On Friday, Byju’s, the struggling edtech firm, informed its shareholders that the board intends to offer shares to dissenting shareholders who abstained from participating in its rights issue. This move aims to prevent additional dilution to their shareholding. 

The Financial Express has reviewed a copy of the letter that Ravendran Byju has written to investors. 

This development comes as the company has successfully garnered more than 50% of the required votes to expand the authorised share capital, clearing the path for its $200 million rights issue. 

“Despite the animosity shown by some of the investors in pursuing uncalled for legal actions, we continue to show good faith towards all our shareholders and would like all of you to be part of our turnaround story,”Byju Raveendran, founder and CEO, Byju’s, said in a letter to investors.

Now the company is able to issue fresh shares to new investors after securing a majority vote for its proposal to increase authorised share capital, it expects to allow the company in raising the $200 million through a rights issue at a 99% reduction from its highest valuation of $22 billion achieved in 2022, as per media reports. 

In the letter, Raveendran said that there is significant interest from third parties but will continue to prioritise the existing shareholders by extending this offer. “I hope you will see the value in continuing with Byju’s in the same spirit with which you first joined our journey. I look forward to your response and to our continued partnership to transform the global educational landscape,” he underlined. 

Current investors of Think & Learn, the parent company of Byju’s, spearheaded by Prosus, took action in the National Company Law Tribunal (NCLT) Bengaluru to halt a planned extraordinary general meeting (EGM) and prevent the rights issue, fearing significant losses to their investments last month. Prosus, along with other stakeholders such as General Atlantic and Peak XV, voted to oust Byju Raveendran and his family from Byju’s board during the EGM. This decision was part of a strategic move to address governance, financial mismanagement, compliance issues, and leadership changes within the company.

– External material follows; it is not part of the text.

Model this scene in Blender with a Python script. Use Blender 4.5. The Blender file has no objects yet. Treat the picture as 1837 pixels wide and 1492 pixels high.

Nevertheless, the debt-ridden edtech startup made progress in resolving its liquidity concerns as the NCLT declined to halt the EGM aimed at increasing the authorized share capital, thereby enabling the $200 million rights issue to proceed. The NCLT has scheduled a hearing for April 4th.

Investors argued that they were denied access to essential documents necessary to make informed voting decisions at the EGM and alleged that not all shareholders received proper notice as mandated by law. However, Byju’s countered these claims by asserting that investors were indeed given an opportunity for document inspection, and the EGM notice was duly distributed to all shareholders, as per media reports.